2. Alaska Statute 25.24.150(g)-(i)

The legislature's recent amendments also added several new sections to the child custody statute, including AS 25.24.150(g)-(i). Alaska Statute 25.24.150(g) creates a rebuttable presumption that a parent with a history of perpetrating domestic violence will not be awarded sole or joint custody of the child. Alaska Statute 25.24.150(h) states that a parent should be considered to have "a history of perpetrating domestic violence under (g) of this section if the court finds that, during one incident of domestic violence, the parent caused serious physical injury or the court finds that the parent has engaged in more than one incident of domestic violence." Finally, AS 25.24.150(i) tells the trial court how to deal with situations in which both parents are found to have a history of perpetrating domestic violence.

Ch. 111, § 5, SLA 2004.

AS 25.24.150(i) states the following:

If the court finds that both parents have a history of perpetrating domestic violence under (g) of this section, the court shall either

(1) award sole legal and physical custody to the parent who is less likely to continue to perpetrate the violence and require that the custodial parent complete a treatment program; or

(2) if necessary to protect the welfare of the child, award sole legal or physical custody, or both, to a suitable third person if the person would not allow access to a violent parent except as ordered by the court.

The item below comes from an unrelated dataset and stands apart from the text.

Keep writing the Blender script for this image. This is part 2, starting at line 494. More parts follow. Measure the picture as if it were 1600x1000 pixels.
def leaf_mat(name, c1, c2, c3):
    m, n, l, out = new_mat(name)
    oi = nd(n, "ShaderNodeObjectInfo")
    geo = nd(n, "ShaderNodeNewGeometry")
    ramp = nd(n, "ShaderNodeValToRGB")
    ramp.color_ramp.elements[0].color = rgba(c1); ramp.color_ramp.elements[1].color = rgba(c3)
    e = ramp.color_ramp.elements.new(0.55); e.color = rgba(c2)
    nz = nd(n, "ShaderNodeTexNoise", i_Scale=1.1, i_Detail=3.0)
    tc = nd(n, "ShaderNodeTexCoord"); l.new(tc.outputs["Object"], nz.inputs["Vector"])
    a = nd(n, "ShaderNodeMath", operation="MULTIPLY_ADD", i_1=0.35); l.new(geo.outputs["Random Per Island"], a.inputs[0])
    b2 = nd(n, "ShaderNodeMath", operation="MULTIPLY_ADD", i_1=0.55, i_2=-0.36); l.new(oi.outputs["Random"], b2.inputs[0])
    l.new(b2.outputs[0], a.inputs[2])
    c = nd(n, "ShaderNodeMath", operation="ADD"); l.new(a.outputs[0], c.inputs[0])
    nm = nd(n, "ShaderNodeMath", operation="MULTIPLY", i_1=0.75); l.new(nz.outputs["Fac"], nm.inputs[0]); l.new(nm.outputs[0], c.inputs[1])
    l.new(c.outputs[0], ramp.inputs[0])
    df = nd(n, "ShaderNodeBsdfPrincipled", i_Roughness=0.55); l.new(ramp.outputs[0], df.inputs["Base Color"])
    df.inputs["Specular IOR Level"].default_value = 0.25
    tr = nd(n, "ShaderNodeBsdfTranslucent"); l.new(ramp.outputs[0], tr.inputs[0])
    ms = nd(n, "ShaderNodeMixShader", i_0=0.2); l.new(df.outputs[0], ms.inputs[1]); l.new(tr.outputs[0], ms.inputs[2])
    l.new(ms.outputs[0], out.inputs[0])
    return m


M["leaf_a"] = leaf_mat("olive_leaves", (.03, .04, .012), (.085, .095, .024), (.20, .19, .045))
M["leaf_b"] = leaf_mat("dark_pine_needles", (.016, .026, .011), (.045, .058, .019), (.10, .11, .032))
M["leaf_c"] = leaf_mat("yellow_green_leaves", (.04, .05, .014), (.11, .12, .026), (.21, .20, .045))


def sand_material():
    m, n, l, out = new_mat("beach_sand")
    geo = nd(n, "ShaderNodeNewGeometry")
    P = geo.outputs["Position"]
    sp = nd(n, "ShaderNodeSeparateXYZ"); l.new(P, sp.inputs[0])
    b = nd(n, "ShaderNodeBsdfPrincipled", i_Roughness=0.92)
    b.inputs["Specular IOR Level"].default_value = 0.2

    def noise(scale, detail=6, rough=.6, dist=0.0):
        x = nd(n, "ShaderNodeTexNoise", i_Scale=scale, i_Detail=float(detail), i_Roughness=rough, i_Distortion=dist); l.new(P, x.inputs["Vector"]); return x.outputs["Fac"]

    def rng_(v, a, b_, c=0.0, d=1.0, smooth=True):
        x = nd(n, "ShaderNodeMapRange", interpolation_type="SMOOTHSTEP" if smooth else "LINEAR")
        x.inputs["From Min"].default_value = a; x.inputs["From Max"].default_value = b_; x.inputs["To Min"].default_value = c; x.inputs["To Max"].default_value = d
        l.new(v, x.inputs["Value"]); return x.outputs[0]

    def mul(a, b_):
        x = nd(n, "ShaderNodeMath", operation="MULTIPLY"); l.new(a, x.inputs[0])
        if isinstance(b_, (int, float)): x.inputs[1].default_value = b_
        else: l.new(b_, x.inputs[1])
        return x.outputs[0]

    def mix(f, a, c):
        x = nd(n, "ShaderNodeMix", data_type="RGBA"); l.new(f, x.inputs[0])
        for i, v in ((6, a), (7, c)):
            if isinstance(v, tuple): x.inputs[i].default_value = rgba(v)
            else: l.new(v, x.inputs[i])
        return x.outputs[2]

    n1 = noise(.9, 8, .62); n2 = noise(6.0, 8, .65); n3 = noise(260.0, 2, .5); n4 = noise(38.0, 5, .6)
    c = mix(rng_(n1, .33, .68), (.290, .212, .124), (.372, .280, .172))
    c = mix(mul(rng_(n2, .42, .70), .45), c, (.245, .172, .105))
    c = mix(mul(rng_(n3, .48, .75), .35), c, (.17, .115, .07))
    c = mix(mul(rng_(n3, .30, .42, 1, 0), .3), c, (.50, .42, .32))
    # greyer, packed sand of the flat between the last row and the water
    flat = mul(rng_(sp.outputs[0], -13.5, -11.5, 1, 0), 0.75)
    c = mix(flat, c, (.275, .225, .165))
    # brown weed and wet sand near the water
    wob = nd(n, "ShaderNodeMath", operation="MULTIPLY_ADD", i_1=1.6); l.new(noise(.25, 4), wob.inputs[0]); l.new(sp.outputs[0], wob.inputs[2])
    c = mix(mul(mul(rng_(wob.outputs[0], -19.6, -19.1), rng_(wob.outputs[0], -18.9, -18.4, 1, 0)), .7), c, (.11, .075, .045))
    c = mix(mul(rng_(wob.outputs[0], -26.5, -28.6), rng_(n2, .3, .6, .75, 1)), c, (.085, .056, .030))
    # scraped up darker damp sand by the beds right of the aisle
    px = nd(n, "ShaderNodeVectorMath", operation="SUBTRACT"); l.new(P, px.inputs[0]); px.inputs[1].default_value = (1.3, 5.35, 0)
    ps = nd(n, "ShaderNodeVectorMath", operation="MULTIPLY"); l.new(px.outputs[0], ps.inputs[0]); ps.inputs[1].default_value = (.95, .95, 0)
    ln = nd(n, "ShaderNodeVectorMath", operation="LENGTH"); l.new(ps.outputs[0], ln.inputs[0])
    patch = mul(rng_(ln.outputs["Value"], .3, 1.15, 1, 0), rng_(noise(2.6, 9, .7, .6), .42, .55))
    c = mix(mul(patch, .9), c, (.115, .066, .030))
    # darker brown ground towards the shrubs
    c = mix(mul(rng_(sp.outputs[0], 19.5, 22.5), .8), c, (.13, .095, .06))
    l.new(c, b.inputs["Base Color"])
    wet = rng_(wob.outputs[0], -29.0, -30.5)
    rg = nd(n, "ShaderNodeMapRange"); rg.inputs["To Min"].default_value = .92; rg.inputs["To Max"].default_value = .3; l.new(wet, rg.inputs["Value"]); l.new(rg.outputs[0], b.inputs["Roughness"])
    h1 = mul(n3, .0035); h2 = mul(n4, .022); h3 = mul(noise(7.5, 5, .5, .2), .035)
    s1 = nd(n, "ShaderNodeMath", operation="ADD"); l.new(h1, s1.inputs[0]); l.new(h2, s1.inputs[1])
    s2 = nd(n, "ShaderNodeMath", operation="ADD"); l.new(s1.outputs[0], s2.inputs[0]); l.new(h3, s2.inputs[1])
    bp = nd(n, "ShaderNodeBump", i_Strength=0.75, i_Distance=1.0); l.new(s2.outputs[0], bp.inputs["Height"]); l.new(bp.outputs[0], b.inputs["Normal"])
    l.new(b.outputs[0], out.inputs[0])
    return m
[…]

The question presented here is very similar to the one discussed with respect to subsection .150(c)(6) above: can the superior court make a finding of domestic violence but not explicitly address whether it was serious enough to be a history of perpetrating domestic violence under the definition set out in subsection .150(h)? Poole did not make this argument on appeal, however, so it is waived unless the superior court's failure to discuss the provisions was plain error.

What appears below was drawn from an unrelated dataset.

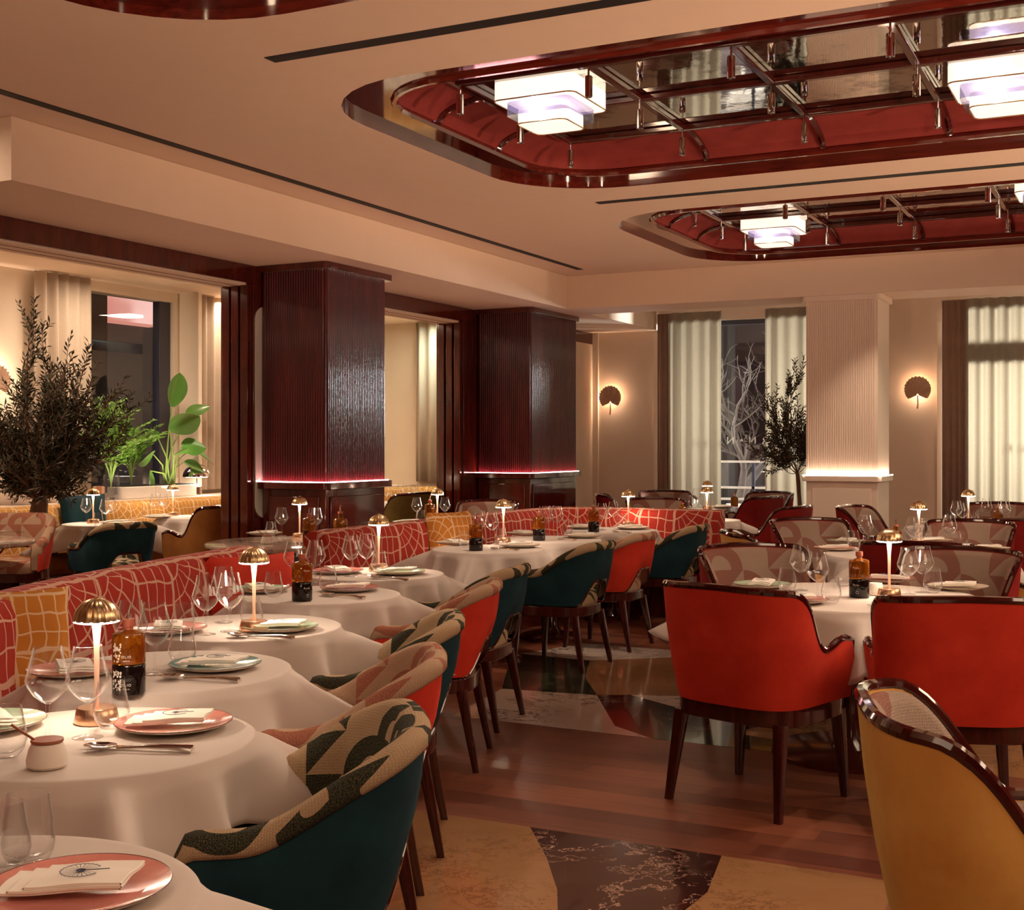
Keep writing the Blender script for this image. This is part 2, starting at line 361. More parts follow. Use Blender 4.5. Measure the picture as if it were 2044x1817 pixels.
def sstep(a, b, x): t = max(0, min(1, (x-a)/(b-a))); return t*t*(3-2*t)
# ================================================================ SETTING
ZC, ZS, ZB = 3.31, 2.95, 1.166      # ceiling, soffit underside, column ledge
YB = 15.6                            # far wall
TRAYS = [(-4.05, 2.62, 1.37, 4.42), (-4.05, 2.62, 5.42, 8.47), (-4.05, 2.62, 9.47, 12.52)]
# floor: planks with a band of inlaid marbles
g = G(); g.add([(-11, -4.5, 0), (5.2, -4.5, 0), (5.2, YB+.2, 0), (-11, YB+.2, 0)], [(0, 1, 2, 3)])
def inlay(poly, mi): g.add([(x, y, .0012) for x, y in poly], [tuple(range(len(poly)))], mi)
for o_ in (0, 3.76, -3.76):     # pattern repeats across the room
    q = lambda L: [(x+o_, y) for x, y in L]
    inlay(q([(-3.38, 6.02), (-3.49, 6.82), (-2.9, 6.89), (-2.71, 6.55), (-2.5, 6.18), (-2.23, 6.0)]), 1)
    inlay(q([(-3.49, 6.82), (-3.75, 7.4), (-3.95, 8.02), (-3.41, 7.98), (-3.2, 7.4), (-2.9, 6.89)]), 4)
    inlay(q([(-3.41, 7.98), (-2.9, 8.39), (-2.44, 7.6), (-2.3, 7.14), (-2.73, 6.99), (-2.9, 6.89), (-3.2, 7.4)]), 2)
    inlay(q([(-3.95, 8.02), (-3.76, 8.65), (-2.75, 8.65), (-2.9, 8.39), (-3.41, 7.98)]), 1)
    inlay(q([(-2.9, 6.89), (-2.73, 6.99), (-2.3, 6.73), (-1.8, 6.58), (-1.9, 6.3), (-2.5, 6.18), (-2.71, 6.55)]), 3)
    inlay(q([(-2.5, 6.18), (-1.9, 6.3), (-1.4, 6.2), (-1.1, 6.0), (-2.23, 6.0)]), 4)
    inlay(q([(-2.3, 7.14), (-2.44, 7.6), (-2.9, 8.39), (-2.75, 8.65), (-1.5, 8.65), (-1.1, 7.7), (-1.51, 7.02), (-1.8, 6.58), (-2.3, 6.73), (-2.73, 6.99)]), 1)
    inlay(q([(-1.5, 8.65), (-.6, 8.65), (-.34, 7.4), (-.34, 6.82), (-1.1, 7.7)]), 3)
    inlay(q([(-1.1, 7.7), (-.34, 6.82), (-.23, 6.02), (-1.1, 6.0), (-1.4, 6.2), (-1.9, 6.3), (-1.8, 6.58), (-1.51, 7.02)]), 2)
    for dy in (0, -4.3):
        inlay([(x+o_, y+dy) for x, y in [(-3.9, 4.4), (-2.13, 4.4), (-1.92, 4.1), (-1.75, 3.82), (-1.6, 3.5), (-1.5, 3.2), (-1.9, 2.6), (-3.9, 2.2)]], 2)
        inlay([(x+o_, y+dy) for x, y in [(-2.13, 4.4), (-1.37, 4.4), (-1.3, 4.02), (-1.32, 3.75), (-1.1, 3.3), (-1.5, 3.2), (-1.6, 3.5), (-1.75, 3.82), (-1.92, 4.1)]], 3)
        inlay([(x+o_, y+dy) for x, y in [(-1.37, 4.4), (-.75, 4.4), (-.75, 3.82), (-1.32, 3.82), (-1.3, 4.02)]], 2)
        inlay([(x+o_, y+dy) for x, y in [(-1.32, 3.80), (-.75, 3.80), (-.75, 3.1), (-1.1, 3.3)]], 3)
f_ = struct('floor', g, ['plank', 'marbW', 'marbT', 'marbD', 'marbG'], smooth=False)
# ceiling with three rounded coffer openings
def plane_with_holes(outer, holes, z):
    bm = bmesh.new(); es = []
    for lp in [outer]+holes:
        vs = [bm.verts.new((x, y, z)) for x, y in lp]; es += [bm.edges.new((vs[i], vs[(i+1) % len(vs)])) for i in range(len(vs))]
    bmesh.ops.triangle_fill(bm, use_beauty=True, edges=es); bm.verts.index_update()
    g = G(); g.add([v.co[:] for v in bm.verts], [[v.index for v in f.verts] for f in bm.faces]); bm.free(); return g
g = plane_with_holes([(-11, -4.5), (5.2, -4.5), (5.2, YB+.2), (-11, YB+.2)], [rr(*t_, .75) for t_ in TRAYS], ZC)
struct('ceiling', g, 'ceil', smooth=False)
# soffits: along the left columns and across the far columns
XS, XW = -5.69, -6.62
struct('trim_1', G().box(XW-.36, XS, 5.1, YB, ZS, ZC-.002), 'ceil', smooth=False)
struct('trim_2', G().box(XS, 5.2, 12.67, 13.32, ZS, ZC-.002), 'ceil', smooth=False)
struct('trim_3', G().box(-10.1, XW-.36, 5.0, YB, 3.21, ZC-.002), 'ceil', smooth=False)
# far wall with two window openings
W1 = (-5.70, -3.15); W2 = (-2.19, 1.6); TOPW = 3.05
g = G()
for a, b in ((-10.2, W1[0]), (W1[1], W2[0]), (W2[1], 5.2)): g.box(a, b, YB, YB+.2, 0, ZC)
g.box(W1[0], W1[1], YB, YB+.2, TOPW, ZC); g.box(W2[0], W2[1], YB, YB+.2, TOPW, ZC)
struct('wall_back', g, 'wall', smooth=False)
g = G(); g.box(W1[0]-.06, W1[0], YB-.03, YB+.02, 0, ZC-.4); g.box(W2[0]-.05, W2[0], YB-.03, YB+.02, 0, ZC-.4)
g.box(-6.62, -6.54, YB-.03, YB, 0, ZS-.01)
struct('trim_4', g, 'cream', smooth=False)
struct('wall_right', G().box(5.0, 5.2, -4.5, YB, 0, ZC), 'mah', smooth=False)
struct('wall_front', G().box(-11, 5.2, -4.6, -4.4, 0, ZC), 'wall', smooth=False)
# left partition: mahogany header, moulded jambs
XR = XW-.34
g = G(); g.box(XR, XW, 2.0, YB, 2.80, ZS-.001)
struct('trim_5', g, 'mah', bev=.004)
g = G(); g.box(XR+.002, XW-.03, 2.0, 12.1, 2.785, 2.80); struct('trim_6', g, 'ceil', smooth=False)
g = G()
for k in (0, 1): g.box(XR+.09+k*.12, XR+.098+k*.12, 2.0, 12.1, 2.783, 2.7855)
struct('trim_7', g, 'black', smooth=False)
g = G(); g.box(XR, XW, 8.43, 9.42, 0, 2.80); g.box(XR, XW, 12.03, 12.4, 0, 2.8)
for y0 in (8.43, 12.03):
    for k in range(3): g.box(XW-.30+k*.105, XW-.30+k*.105+.075, y0-.035-.012*k, y0, 0, 2.80)
struct('wall_left', g, 'mah', bev=.004)
struct('wall_left.001', G().box(XR, XW, 12.4, YB, 0, 2.80), 'wall', smooth=False)
struct('wall_left.002', G().box(XR, XW, -4.5, 3.0, 0, ZC), 'wall', smooth=False)
g = G(); g.prism([(y, z) for y, z in rr(8.445, 8.90, .86, 2.62, .12, 8)], 0, .012)
g.v = [(XW+z, x, y) for x, y, z in g.v]
tag(obj('wall_mirror', g, 'flute', bev=.002), 'tall narrow ribbed mirror with rounded ends on the mahogany wall beside the column', 'mirror')
# outer window wall of the left room
XO = -10.0
g = G(); g.box(XO-.2, XO, -4.5, 10.02, 0, ZC); g.box(XO-.2, XO, 11.30, YB+.2, 0, ZC); g.box(XO-.2, XO, 10.02, 11.30, 0, .95); g.box(XO-.2, XO, 10.02, 11.30, 3.1, ZC)
struct('wall_left.003', g, 'cream', smooth=False)
g = G(); g.box(XO-.16, XO-.06, 11.12, 11.30, .95, 3.1); g.box(XO-.16, XO-.06, 10.02, 10.08, .95, 3.1); g.box(XO-.16, XO-.06, 10.02, 11.3, .9, .98)
w_ = struct('window_1', g, 'frame', bev=.004); o = obj('pane', G().box(XO-.12, XO-.112, 10.08, 11.12, .98, 3.1), 'wglass', w_, smooth=False)
# ---------------------------------------------------------------- far windows
def window(n, x0, x1, bars):
    g = G(); y0, y1 = YB+.06, YB+.14
    g.box(x0, x0+.07, y0, y1, .1, TOPW); g.box(x1-.07, x1, y0, y1, .1, TOPW); g.box(x0, x1, y0, y1, .02, .1); g.box(x0, x1, y0, y1, TOPW-.06, TOPW)
    for z0, z1 in bars: g.box(x0, x1, y0, y1, z0, z1)
    w_ = struct('window_%d' % n, g, 'frame', bev=.004)
    obj('pane', G().box(x0+.07, x1-.07, YB+.095, YB+.103, .1, TOPW-.06), 'wglass', w_, smooth=False); return w_
wa = window(2, W1[0], W1[1], []); wb = window(3, W2[0], W2[1], [(2.40, 2.62)])
def text(name, s, size, mat, parent=None, loc=(0, 0, 0), rot=(0, 0, 0), sc=(1, 1, 1)):
    c = bpy.data.curves.new(name, 'FONT'); c.body = s; c.size = size; c.extrude = size*.012; c.align_x = 'CENTER'; c.materials.append(K[mat]); c.space_character = 1.25
    q = bpy.data.objects.new(name, c); COL.objects.link(q); bpy.context.view_layer.update()
    me = bpy.data.meshes.new_from_object(q.evaluated_get(bpy.context.evaluated_depsgraph_get())); bpy.data.objects.remove(q)
    o = bpy.data.objects.new(name, me); COL.objects.link(o); o.parent = parent; o.location = loc; o.rotation_euler = rot; o.scale = sc; return o
text('lettering', 'R N \u2022 N S', .13, 'label', wa, (-4.62, YB+.09, 1.47+.01), (pi/2, 0, 0), (-1, 1, 1))
text('lettering', 'S N \u2022 N R', .13, 'soil', wb, (-1.05, YB+.09, 1.42), (pi/2, 0, 0), (-1, 1, 1))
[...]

We hold that when the record shows that domestic violence has occurred and the court so finds, it is plain error for the court not to make findings as to whether the domestic violence amounted to a history of perpetrating domestic violence. If such a history is found then the path charted in subsection .150(g)-(i) must be followed. Thus, we remand this case for findings regarding whether either party's domestic violence satisfied the definition of a history of perpetrating domestic violence set forth in AS 25.24.150(h).

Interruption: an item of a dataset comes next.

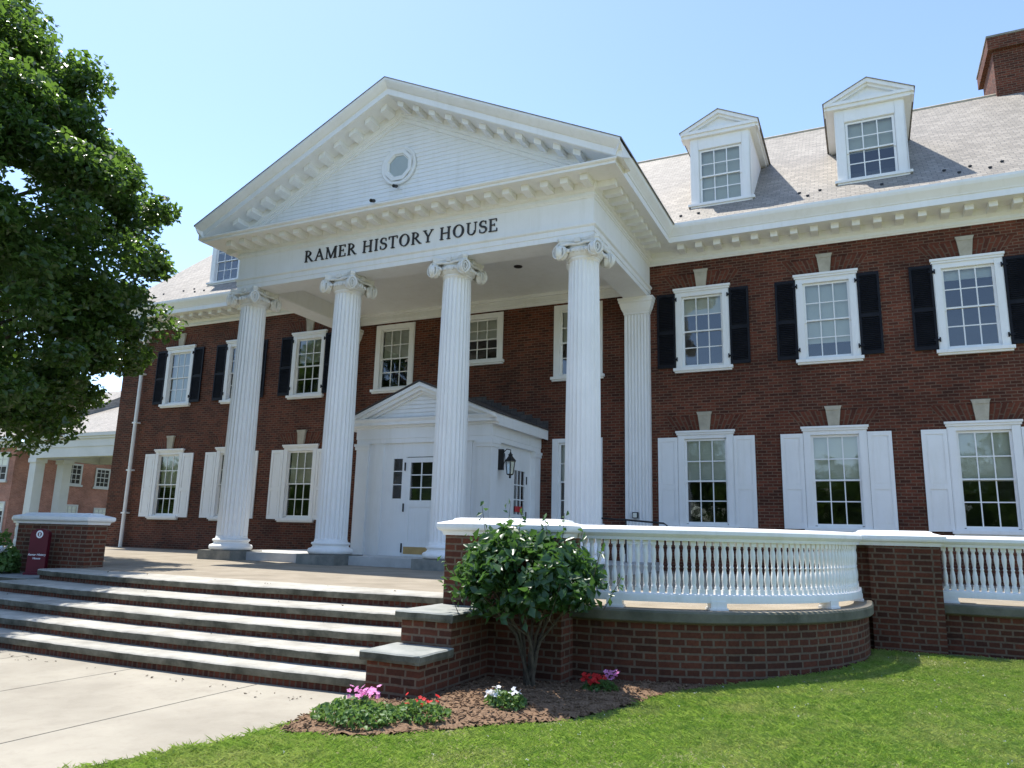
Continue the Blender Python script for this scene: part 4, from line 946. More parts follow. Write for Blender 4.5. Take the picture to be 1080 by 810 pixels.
for s in (-1, 1):
    b = MB(); x0, x1 = sorted((s * .50, s * .86)); b.box(x0, x0 + .05, y - .01, y + .02, 1.56, 2.66); b.box(x1 - .05, x1, y - .01, y + .02, 1.56, 2.66); b.box(x0 + .05, x1 - .05, y - .009, y + .02, 2.6, 2.66); b.box(x0 + .05, x1 - .05, y - .009, y + .02, 1.56, 1.62)
    b.box(x0 + .05, x1 - .05, y - .004, y + .015, 1.95, 1.97); b.box(x0 + .05, x1 - .05, y - .004, y + .015, 2.28, 2.30)
    b.build('sidelight', M['white'], vest)
    b = MB(); b.face([(x0, y + .004, 1.56), (x1, y + .004, 1.56), (x1, y + .004, 2.66), (x0, y + .004, 2.66)]); b.build('sidelight_pane', M['glass'], vest)
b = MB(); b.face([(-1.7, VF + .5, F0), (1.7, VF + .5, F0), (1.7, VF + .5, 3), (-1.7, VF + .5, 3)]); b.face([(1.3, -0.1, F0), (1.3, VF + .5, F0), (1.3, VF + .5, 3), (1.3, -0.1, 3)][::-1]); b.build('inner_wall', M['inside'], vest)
# side door with nine panes
b = MB(); x = VH - .13
def sbox(y0, y1, z0, z1, p=0.0, q=0.03): b.box(x - q, x + p, y0, y1, z0, z1)
sbox(-1.55, -1.40, F0 + .02, 2.62, .012); sbox(-0.77, -0.62, F0 + .02, 2.62, .012); sbox(-1.40, -0.77, 2.42, 2.62, .011); sbox(-1.40, -0.77, F0 + .02, 0.5, .011); sbox(-1.40, -0.77, 1.15, 1.32, .011); sbox(-1.40, -0.77, .5, 1.15, -.005)
for i in (1, 2): yy = -1.40 + .63 * i / 3; sbox(yy - .014, yy + .014, 1.32, 2.42, .006)
for i in (1, 2): zz_ = 1.32 + 1.1 * i / 3; sbox(-1.40, -0.77, zz_ - .014, zz_ + .014, .005)
dr2 = b.build('door', M['white'], vest); dr2['label'] = 'white side door with nine panes and a red notice'
b = MB(); b.face([(x - .012, -1.40, 1.32), (x - .012, -0.77, 1.32), (x - .012, -0.77, 2.42), (x - .012, -1.40, 2.42)]); b.build('door_pane', M['glass'], vest)
b = MB(); b.box(x + .012, x + .02, -1.33, -0.90, 1.38, 1.52); b.build('door_notice', M['red'], vest)
b = MB(); b.tube([(x + .012, -1.47, 1.2), (x + .07, -1.47, 1.2)], 0.025, 8); b.box(x + .012, x + .03, -0.68, -0.64, 2.1, 2.3); b.box(x + .012, x + .03, -0.68, -0.64, 1.2, 1.4); b.build('door_handle', M['iron'], vest)

# wall lantern
ln = thing('wall_lantern', 'black iron carriage lantern beside the white side door', 'lantern', (2.12, -2.30, 2.50))
lx, ly, lz = 2.12, -2.30, 2.24
b = MB()
b.lathe([(0.02, -0.10), (0.035, -0.07), (0.02, -0.04), (0.085, -0.02), (0.09, 0.0)], (lx, ly, lz), 6)
for i in range(6):
    a = 2 * pi * i / 6; b.tube([(lx + .085 * cos(a), ly + .085 * sin(a), lz), (lx + .125 * cos(a), ly + .125 * sin(a), lz + .30)], 0.009, 5)
b.lathe([(0.15, 0.0), (0.15, 0.02), (0.12, 0.05), (0.06, 0.12), (0.05, 0.15), (0.065, 0.16), (0.03, 0.19), (0.015, 0.23)], (lx, ly, lz + .30), 6)
b.build('frame', M['iron'], ln)
b = MB(); b.lathe([(0.08, 0.0), (0.118, 0.295)], (lx, ly, lz + .002), 6, cap=False); b.build('lamp_glass', M['glass'], ln)
b = MB(); b.tube([(1.93, ly, lz + .52), (2.02, ly, lz + .60), (lx, ly, lz + .58), (lx, ly, lz + .50)], 0.012, 8); b.tube([(1.93, ly, lz + .2), (1.98, ly, lz + .32), (1.96, ly, lz + .5)], 0.010, 6); b.box(1.90 - .09, 1.935, ly - .04, ly + .04, lz + .10, lz + .6); b.build('bracket', M['iron'], ln)
# flood light box on the pilaster, handrail by the wall
fb = MB(); fb.box(4.52, 4.66, -0.25, -0.162, 1.29, 1.44); fl_ = fb.build('wall_lamp', M['iron'], house)
q = MB(); q.box(4.54, 4.64, -0.257, -0.251, 1.31, 1.42); q.build('lamp_lens', M['blind'], fl_)
hr = MB(); hr.tube([(4.0, -1.05, 1.26), (4.55, -1.05, 1.235), (5.5, -1.05, 1.165), (5.58, -1.05, 1.12), (5.58, -1.05, 0.05)], 0.022, 8); hr.tube([(4.6, -1.05, 1.23), (4.6, -1.05, 0.24)], 0.018, 8)
tag(hr.build('handrail', M['iron'], smooth=50), 'thin black handrail seen over the curved balustrade before the pilaster', 'handrail')

# ------------------------------------------------------------------ sign left of the steps
sg = thing('standing_sign', 'upright maroon sign with white lettering before the left brick pier', 'sign', (-3.93, -9.52, -0.1))
sgA = radians(33); sx_ = Vector((cos(sgA), sin(sgA), 0)); sn = Vector((sin(sgA), -cos(sgA), 0)); so_ = Vector((-3.93, -9.52, -0.1))
b = MB(); prof = []
hw = 0.155; H = 0.82
poly = [(-hw, 0), (hw, 0), (hw, 0.72)] + [(hw * cos(radians(a)) * 1.0, 0.72 + 0.10 * sin(radians(a))) for a in range(15, 166, 15)] + [(-hw, 0.72)]
n = len(poly); va = [so_ + sx_ * x + Vector((0, 0, z)) + sn * 0.06 for x, z in poly] + [so_ + sx_ * x + Vector((0, 0, z)) - sn * 0.06 for x, z in poly]
b.mesh(va, [tuple(range(n)), tuple(range(2 * n - 1, n - 1, -1))] + [(i, n + i, n + (i + 1) % n, (i + 1) % n) for i in range(n)])
b.build('panel', M['maroon'], sg)
b = MB(); b.obox(so_ + Vector((0, 0, 0.02)), (sx_, sn, Vector((0, 0, 1))), (0.17, 0.11, 0.022)); b.build('base', M['maroon'], sg)
b = MB(); c0 = so_ + sn * 0.062 + Vector((0, 0, 0.72))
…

B. The Superior Court Did Not Abuse Its Discretion by Awarding Custody to Dreka Even Though Sydney's Sisters Live with Poole.

Poole contends that the superior court failed to consider the relationship between Sydney and her sisters when awarding Dreka primary physical custody as of September 2008.

"This court has often embraced the proposition that it is desirable to not separate siblings in the course of custody disputes." However, rather than establishing "rigid legal maxims," we have instead opted for "a more flexible approach." This is because, even though "maintaining sibling relationships will typically be in the best interests of the child, cases will undoubtedly arise where the best interests of the child dictate otherwise." Thus, this court has given "trial judges the necessary discretion to best respond to the myriad of factual settings which will invariably arise in custody matters, at all times cognizant that it is the best interests of the child which is the paramount consideration."

Craig v. McBride, 639 P.2d 303, 306 (Alaska 1982).




The superior court discussed the sibling relationship when it addressed AS 25.24.150(c)(5), which requires the court to consider "the length of time the child has lived in a stable, satisfactory environment and the desirability of maintaining continuity." The court stated the following with respect to this factor:

The next factor is continuity, the Court doesn't really see that as a factor here. The parents have been sharing custody lately, the kid bounced around, spending extended periods of time with one or the other parent all her life, in some ways, it cuts both ways, she's got a lot of family and support up here in AK, she's got two sisters down in AZ right now, but if the Court starts factoring that in th[e]n it becomes a self fulfilling prophecy, so the Court doesn't see continuity as a significant issue.

Thus, the court did consider the existence of the siblings in its best interests analysis. While it did not specifically refer to a preference for keeping siblings together, it did note that the sisters had already spent time apart and emphasized the presence of family in Alaska. There is support in the record for these; findings. The parents shared custody prior to trial, and there was testimony indicating that Sydney spent an extended period of time in Florida with Dreka as well. Both sets of grandparents reside in Alaska, although Dreka's parents spend time in Florida every winter.

In Craig v. McBride this court noted that the fact that siblings were separated for substantial lengths of time could be relevant to the determination of the best interests of the child. 639 P.2d at 306 n. 11.

Poole's argument that the superior court "refusal to include the sibling relationship in the best interest analysis" is therefore incorrect. The superior court noted the sibling relationship but determined that given the other family relationships in Alaska and the extended periods of time Sydney had been separated from her siblings, the sibling relationship was not dispositive. The superior court did not abuse its discretion in this respect.

Poole also argues that the superior court failed "to give proper weight to the Appellee's admitted intoxication immediately prior [to] picking up the minor child." The superior court discussed the incident in question and found it to be problematic. However, the court found it to be "a one time thing, and didn't put a lot of weight on it." Since there was little evidence beyond this incident that shows that Dreka regularly drove drunk or had a drinking problem, the superior court did not abuse its discretion in making this finding.


The superior court did not abuse its discretion by failing to give decisive weight to the desirability of keeping Sydney with her siblings. However, given the evidence and the court's findings of domestic violence, it was error not to address the domestic violence exception contained in AS 25.24150(c)(6) and the domestic violence provisions set out in AS 25.24.150 (g)-(i). The custody award is therefore vacated, and this case is remanded for findings in compliance with these statutory subsections. The court may order a supplemental hearing if in the judgment of the court a supplemental hearing will be useful or necessary.